Правда, и футурологические произведения четвертьвековой давности в такой ситуации были настоящим шоковым откровением. Но даже если бы под их впечатлением читающему пришла в голову мысль о том, что будущее может быть точно таким же предметом исследования, как и настоящее или прошлое (а такая мысль, по понятным причинам, не могла придти ему в голову раньше весны 1956 г. – после шоковых откровений XX съезда КПСС), разве мог он знать, что будущее уже исследовали на уровне требований современной науки такие выдающиеся умы середины XX века, как Дж. Бернал и Н. Винер? Казалось, что все произведения Бернала были опубликованы на русском языке еще при Сталине. Как догадаться, что его главный обществоведческий труд – доклад о переходе научно-технического прогресса в новое качество научно-технической революции – остался не переведенным, раз сама концепция НТР была легализована лишь в 1968 г.? Что касается Винеpa с его мыслью о том, что «мотором НТР» и вместе с тем «ключом» к познанию будущего явится обычный арифмометр, будущий компьютер, то он был «отцом кибернетики – продажной девки империализма», только и всего. Это лишь много позднее стало проясняться, кто – продажная девка и чьего именно империализма, а в те поры такими вопросами не задавались, все принимали на веру под страхом мгновенного растерзания за любое инакомыслие.

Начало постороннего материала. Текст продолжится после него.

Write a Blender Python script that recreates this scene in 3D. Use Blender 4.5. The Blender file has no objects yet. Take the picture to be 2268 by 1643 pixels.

Талантливый публицист Р. Юнгк тоже был известен русскому читателю только как автор книги «Ярче тысячи солнц» – об американском Сахарове – Роберте Оппенгеймере, – но отнюдь не как автор сенсационного бестселлера «Будущее уже началось» (1952), с публицистическим обобщением идей Бернала и Винера. Бестселлера, двадцать лет десятками изданий переводившегося едва ли не на все языки мира, кроме, конечно, русского.